Boeing Head To Testify Before Senate Panel in ‘Moment of Reckoning’ for Aerospace Giant

The embattled airplane manufacturer is trying to regain its public image since fatal crashes in 2018 and 2019 killed nearly 350 people.

Anna Moneymaker/Getty Images
Boeing's CEO, Dave Calhoun, speaks to reporters as he departs from a meeting at the office of Senator Warner on Capitol Hill January 24, 2024. Anna Moneymaker/Getty Images

Boeing’s departing chief executive, Dave Calhoun, is set to testify in front of a Senate panel next week amid safety concerns and a public reputation crisis rocking the aerospace giant. 

The hearing will be on June 18 before the Senate permanent subcommittee on investigations, in what the chairman of the panel says will be “a necessary step in meaningfully addressing Boeing’s failures, regaining public trust, and restoring the company’s central role in the American economy and national defense.” 

“Five years ago, Boeing made a promise to overhaul its safety practices and culture. That promise proved empty, and the American people deserve an explanation,” the subcommittee’s chairman, Senator Blumenthal, a Democrat of Connecticut, said in a statement. 

Malfunctions involving the Boeing 737-800 model have been responsible for more than 500 accidents and thousands of deaths and injuries between its 1967 release and 2023, as the Sun has reported, and two fatal crashes in 2018 and 2019 killed nearly 350 passengers. In January of this year, Boeing, still working to restore public trust, was thrust back into the spotlight after a plane’s panel blew off in midair, forcing an emergency landing on a flight operated by Alaska Airlines. 

“Years of putting profits ahead of safety, stock price ahead of quality, and production speed ahead of responsibility has brought Boeing to this moment of reckoning, and its hollow promises can no longer stand,” Mr. Blumenthal said.

Since March, two Boeing whistleblowers have died suddenly. One, a longtime Boeing employee, John Barnett, was in the middle of a lawsuit against the company when he was found dead from an apparent self-inflicted gunshot at a Charleston, South Carolina, hotel.

Less than two months later, another whistleblower, 45-year-old Josh Dean, was reported to have died from a sudden illness despite leading a healthy lifestyle. 

As Boeing has come under intense public scrutiny, its top executive, Mr.
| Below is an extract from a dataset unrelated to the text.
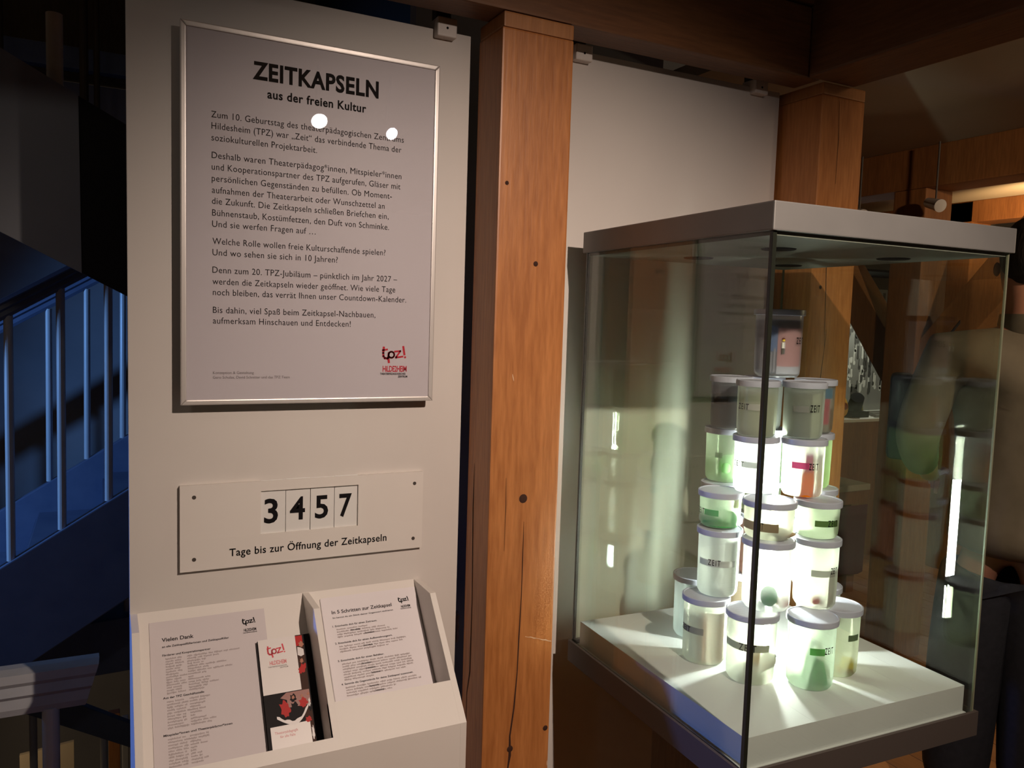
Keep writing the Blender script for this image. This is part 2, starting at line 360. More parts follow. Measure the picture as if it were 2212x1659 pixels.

Calhoun, is set to step down from his position at the end of the year. 

The Senate’s permanent subcommittee on investigations said it has been inquiring into Boeing since receiving whistleblower disclosures in March of this year, and in April it held a hearing to gather testimony from current and previous Boeing employees on “manufacturing deficiencies and a culture of retaliation at the company.” 

The Sun has reached out to Boeing for comment.